How would you like to go online and reserve a nearby car so you can leave to do errands later that morning? When you’re ready, you'd simply walk or take public transportation to where the car is parked, use your electronic key to gain access, start the vehicle, and drive away. An hour later, you would return the car to the same parking spot.

The best news of all is you could pay a reasonable monthly fee for this service, and about $7 for the hour-long use of the car. Fuel costs and insurance: included. Easy as pie.

Car sharing is an emerging trend in large, urban areas—or near major university campuses. But will it become economically viable in a way that can sustain the growth of this niche vehicle rental service?

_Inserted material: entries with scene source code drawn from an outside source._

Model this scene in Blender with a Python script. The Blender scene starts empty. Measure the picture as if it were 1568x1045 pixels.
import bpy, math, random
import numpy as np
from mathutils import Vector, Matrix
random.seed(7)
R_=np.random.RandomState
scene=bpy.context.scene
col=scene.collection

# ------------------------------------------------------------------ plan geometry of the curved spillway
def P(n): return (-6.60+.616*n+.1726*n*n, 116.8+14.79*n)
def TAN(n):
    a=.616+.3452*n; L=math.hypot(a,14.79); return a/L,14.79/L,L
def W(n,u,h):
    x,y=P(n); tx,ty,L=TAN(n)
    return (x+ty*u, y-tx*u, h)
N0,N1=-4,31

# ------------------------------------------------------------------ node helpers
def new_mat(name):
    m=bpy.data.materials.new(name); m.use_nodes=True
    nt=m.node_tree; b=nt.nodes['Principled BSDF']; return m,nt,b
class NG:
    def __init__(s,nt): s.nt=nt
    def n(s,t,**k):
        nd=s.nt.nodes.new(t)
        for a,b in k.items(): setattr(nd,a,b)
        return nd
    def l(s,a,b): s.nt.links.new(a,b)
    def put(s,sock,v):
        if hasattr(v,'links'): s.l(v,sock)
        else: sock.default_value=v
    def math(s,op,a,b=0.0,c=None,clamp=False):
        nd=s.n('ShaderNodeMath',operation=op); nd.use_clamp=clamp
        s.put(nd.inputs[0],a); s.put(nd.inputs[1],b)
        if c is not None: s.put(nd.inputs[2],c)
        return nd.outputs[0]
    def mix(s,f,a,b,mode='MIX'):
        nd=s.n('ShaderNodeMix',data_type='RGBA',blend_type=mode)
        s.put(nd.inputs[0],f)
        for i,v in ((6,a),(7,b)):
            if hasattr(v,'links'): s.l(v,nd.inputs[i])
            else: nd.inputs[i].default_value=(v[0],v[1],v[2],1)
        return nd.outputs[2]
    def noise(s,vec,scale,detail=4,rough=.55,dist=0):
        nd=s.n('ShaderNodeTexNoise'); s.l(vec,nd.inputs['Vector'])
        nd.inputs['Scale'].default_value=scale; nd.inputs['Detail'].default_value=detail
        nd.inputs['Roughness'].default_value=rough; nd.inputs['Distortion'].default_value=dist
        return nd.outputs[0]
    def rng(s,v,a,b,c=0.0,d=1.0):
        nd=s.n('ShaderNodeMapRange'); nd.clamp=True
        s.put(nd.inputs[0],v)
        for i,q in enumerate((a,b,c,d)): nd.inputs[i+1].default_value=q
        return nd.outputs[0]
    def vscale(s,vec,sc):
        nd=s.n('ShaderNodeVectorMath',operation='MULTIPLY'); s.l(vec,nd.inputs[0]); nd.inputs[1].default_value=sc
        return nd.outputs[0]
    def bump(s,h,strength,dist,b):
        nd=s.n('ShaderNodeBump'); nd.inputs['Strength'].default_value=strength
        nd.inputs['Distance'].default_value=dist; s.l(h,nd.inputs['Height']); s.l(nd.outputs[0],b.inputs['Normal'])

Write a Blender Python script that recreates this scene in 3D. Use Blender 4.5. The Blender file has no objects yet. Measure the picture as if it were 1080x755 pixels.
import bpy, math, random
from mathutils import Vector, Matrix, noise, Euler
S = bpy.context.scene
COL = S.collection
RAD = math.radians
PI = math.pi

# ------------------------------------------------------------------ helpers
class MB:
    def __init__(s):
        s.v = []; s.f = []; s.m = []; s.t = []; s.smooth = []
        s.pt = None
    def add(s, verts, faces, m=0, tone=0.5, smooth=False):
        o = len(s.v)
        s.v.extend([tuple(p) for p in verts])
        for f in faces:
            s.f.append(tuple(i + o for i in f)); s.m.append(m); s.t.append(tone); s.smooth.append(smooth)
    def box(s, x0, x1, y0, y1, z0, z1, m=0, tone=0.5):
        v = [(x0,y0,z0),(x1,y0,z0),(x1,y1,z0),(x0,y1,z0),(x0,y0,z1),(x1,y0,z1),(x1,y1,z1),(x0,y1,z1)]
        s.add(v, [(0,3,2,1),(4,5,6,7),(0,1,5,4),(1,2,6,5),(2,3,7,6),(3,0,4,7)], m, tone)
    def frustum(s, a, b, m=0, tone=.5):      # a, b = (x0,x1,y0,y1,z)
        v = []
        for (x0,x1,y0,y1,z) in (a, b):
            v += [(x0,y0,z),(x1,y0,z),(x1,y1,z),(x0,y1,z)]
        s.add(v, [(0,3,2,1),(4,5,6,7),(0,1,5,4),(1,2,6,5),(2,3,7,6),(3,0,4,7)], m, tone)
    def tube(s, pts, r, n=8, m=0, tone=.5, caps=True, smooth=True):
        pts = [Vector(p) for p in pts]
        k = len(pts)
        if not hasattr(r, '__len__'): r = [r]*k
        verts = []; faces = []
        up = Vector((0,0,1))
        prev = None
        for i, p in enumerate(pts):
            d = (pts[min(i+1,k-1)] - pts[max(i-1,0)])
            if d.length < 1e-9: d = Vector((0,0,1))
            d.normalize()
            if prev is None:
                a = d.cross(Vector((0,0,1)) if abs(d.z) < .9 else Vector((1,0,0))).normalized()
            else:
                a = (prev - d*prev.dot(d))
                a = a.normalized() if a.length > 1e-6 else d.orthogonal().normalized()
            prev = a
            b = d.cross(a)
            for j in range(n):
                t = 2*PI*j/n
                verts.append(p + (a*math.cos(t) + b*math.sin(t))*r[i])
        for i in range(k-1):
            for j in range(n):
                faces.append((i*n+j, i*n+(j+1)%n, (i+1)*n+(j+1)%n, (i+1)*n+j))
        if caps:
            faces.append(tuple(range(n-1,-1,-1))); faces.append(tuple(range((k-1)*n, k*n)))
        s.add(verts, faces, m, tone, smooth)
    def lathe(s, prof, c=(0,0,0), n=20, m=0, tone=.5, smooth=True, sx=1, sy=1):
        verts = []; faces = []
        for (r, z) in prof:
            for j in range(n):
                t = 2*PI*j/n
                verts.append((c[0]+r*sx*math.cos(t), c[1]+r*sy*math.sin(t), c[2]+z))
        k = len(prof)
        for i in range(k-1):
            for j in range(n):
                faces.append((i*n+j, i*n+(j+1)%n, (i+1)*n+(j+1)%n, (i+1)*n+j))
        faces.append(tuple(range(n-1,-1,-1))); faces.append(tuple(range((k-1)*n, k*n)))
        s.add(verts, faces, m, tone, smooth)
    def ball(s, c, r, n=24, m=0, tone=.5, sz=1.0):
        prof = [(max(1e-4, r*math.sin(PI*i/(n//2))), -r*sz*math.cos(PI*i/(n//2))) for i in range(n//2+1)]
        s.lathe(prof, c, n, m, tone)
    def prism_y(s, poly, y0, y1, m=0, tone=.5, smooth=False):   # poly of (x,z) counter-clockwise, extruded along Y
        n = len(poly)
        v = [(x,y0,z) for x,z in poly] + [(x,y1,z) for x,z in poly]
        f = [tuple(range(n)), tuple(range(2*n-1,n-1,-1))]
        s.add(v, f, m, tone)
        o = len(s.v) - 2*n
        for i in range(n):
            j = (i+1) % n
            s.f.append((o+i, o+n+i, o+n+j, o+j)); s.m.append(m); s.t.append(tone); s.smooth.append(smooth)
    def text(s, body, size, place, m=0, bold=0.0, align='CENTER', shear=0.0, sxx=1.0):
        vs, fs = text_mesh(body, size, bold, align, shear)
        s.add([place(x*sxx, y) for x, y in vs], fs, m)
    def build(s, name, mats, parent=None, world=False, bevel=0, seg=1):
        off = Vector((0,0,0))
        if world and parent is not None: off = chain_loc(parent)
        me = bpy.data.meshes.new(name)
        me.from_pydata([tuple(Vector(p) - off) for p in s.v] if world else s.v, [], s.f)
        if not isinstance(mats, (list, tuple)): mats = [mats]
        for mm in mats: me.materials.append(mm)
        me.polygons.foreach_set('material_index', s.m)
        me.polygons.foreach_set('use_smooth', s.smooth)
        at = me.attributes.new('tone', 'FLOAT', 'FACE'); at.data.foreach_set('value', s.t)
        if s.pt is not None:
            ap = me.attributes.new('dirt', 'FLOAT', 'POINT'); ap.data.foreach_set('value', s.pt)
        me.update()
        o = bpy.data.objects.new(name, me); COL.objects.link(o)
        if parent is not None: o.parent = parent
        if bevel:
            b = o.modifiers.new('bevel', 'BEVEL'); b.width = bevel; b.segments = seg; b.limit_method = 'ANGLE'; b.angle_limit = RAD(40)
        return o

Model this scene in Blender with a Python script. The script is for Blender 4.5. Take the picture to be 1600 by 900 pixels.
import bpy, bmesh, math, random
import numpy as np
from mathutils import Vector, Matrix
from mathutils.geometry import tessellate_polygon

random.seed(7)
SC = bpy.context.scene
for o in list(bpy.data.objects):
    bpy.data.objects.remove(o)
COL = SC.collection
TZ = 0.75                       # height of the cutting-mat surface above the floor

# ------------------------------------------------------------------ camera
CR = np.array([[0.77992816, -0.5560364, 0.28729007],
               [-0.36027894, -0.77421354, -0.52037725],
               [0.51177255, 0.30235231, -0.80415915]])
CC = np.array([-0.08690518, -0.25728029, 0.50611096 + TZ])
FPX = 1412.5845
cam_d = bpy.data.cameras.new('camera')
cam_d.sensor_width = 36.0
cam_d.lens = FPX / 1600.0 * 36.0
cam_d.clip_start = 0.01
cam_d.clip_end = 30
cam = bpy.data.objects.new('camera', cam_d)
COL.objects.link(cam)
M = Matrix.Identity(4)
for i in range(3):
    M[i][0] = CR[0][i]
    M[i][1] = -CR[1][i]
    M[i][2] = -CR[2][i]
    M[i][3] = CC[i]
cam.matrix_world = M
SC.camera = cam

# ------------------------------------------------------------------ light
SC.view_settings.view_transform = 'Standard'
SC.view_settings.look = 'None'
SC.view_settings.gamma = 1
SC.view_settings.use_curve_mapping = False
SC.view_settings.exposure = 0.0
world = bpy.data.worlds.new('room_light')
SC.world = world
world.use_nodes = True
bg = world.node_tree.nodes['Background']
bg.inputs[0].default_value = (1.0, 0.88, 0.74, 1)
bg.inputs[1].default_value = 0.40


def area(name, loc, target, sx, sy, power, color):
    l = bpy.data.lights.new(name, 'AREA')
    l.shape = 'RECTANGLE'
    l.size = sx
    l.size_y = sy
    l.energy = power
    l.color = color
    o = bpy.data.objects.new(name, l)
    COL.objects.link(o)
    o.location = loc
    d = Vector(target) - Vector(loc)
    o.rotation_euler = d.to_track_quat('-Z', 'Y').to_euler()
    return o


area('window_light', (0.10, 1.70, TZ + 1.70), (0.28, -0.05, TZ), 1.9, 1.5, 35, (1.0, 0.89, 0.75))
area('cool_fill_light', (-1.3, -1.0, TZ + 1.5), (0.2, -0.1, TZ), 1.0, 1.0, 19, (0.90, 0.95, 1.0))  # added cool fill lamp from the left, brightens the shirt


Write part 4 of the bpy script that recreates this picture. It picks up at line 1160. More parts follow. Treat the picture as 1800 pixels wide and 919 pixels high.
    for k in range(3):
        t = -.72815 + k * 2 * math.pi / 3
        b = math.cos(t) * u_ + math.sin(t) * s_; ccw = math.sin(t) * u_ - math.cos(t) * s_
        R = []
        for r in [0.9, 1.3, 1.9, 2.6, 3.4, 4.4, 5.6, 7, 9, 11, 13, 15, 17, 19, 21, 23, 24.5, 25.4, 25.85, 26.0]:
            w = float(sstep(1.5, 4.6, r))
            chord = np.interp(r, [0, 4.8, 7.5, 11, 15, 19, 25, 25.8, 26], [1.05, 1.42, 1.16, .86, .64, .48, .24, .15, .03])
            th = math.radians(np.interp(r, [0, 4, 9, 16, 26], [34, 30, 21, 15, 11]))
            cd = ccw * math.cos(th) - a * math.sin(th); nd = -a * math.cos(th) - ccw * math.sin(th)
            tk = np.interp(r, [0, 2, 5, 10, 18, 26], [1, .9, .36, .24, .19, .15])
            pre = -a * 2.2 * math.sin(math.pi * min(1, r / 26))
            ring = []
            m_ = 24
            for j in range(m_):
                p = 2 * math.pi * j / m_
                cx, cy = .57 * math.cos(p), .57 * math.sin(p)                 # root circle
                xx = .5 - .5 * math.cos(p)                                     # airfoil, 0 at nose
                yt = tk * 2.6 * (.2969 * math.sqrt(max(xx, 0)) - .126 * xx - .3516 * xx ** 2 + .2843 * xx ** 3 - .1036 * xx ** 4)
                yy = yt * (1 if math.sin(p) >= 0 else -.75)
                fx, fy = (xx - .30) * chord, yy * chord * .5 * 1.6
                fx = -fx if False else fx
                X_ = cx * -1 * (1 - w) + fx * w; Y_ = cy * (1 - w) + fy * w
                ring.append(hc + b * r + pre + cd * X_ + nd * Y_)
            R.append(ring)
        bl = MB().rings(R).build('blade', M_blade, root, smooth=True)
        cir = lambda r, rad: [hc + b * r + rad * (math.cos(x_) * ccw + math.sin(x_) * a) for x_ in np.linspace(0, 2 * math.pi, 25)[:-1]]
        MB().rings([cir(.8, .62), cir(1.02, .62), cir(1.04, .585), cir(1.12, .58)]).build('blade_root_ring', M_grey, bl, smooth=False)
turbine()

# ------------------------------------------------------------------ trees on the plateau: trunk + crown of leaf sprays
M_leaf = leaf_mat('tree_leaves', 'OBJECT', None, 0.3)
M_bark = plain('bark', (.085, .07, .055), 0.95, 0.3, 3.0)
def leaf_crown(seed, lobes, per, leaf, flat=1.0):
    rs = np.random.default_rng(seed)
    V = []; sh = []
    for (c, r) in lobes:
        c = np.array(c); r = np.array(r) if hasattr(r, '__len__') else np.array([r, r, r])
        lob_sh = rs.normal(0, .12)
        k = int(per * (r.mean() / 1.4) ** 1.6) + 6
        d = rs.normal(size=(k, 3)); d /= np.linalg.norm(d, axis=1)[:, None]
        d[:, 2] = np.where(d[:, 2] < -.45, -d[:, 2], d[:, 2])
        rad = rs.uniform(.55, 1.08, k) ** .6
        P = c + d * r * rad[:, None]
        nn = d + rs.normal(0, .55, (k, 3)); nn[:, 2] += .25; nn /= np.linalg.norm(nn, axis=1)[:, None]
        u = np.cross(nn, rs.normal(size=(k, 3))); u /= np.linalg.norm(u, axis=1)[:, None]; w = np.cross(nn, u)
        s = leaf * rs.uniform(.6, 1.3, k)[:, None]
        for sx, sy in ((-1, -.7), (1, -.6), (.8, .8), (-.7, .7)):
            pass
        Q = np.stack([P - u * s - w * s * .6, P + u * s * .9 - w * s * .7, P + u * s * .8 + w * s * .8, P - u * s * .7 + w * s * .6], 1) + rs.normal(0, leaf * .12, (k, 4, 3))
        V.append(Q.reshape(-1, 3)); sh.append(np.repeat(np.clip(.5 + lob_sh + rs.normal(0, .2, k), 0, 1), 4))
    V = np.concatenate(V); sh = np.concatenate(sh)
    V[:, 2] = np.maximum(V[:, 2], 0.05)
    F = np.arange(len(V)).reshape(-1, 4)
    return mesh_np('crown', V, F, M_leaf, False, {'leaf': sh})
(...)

Companies like Zipcar and City Car Share are growing in popularity among a segment of the population that chooses not to own a vehicle. For some, it’s the economic downturn that’s forcing cost-cutting. For others in large urban areas such as the San Francisco Bay Area, nearby stores and services, along with accessible public transportation make owning a vehicle an option, rather than a necessity. Car sharing becomes economically viable because they no longer have to deal with car payments, insurance, and fuel or maintenance costs associated with vehicle ownership.

Zipcar’s economic viability

If car sharing makes sense to those using its service, is this business model viable for the companies making short-term vehicle use so easy for the end-user? The short answer: not yet. In a recent article on Gigaom’s Earth2tech series, Kate Fehrenbacher wrote that car sharing leader Zipcar reported revenues of $186 million last year, but experienced a net loss of $14 million. They have also accumulated $65 million in debt. The article states that Zipcar doesn’t know when they will be able to turn the tide on the red ink.

Working against Zipcar’s ability to operate in the black is the rising price of gasoline. Because fuel costs are included in the fee it charges for service, $4-plus gas is not helping its profit and loss statement. Another concern is the growth potential of car sharing and how many more cities this business model can expand to.

In the meantime, Enterprise Holding, owner of Enterprise Rent-A-Car, is testing the waters of this automated local rental market. In her article, Fehrenbacher said that Enterprise has begun a new, limited service through WeCar in places like Mountain View, Calif., and Nashville, Tenn. It has recently expanded service to  a few major colleges including Tulane and the universities of Washington and Missouri.

It’s not known if Enterprise has succeeded where others have failed, and is able to operate this cutting-edge car sharing service for a profit instead of a loss.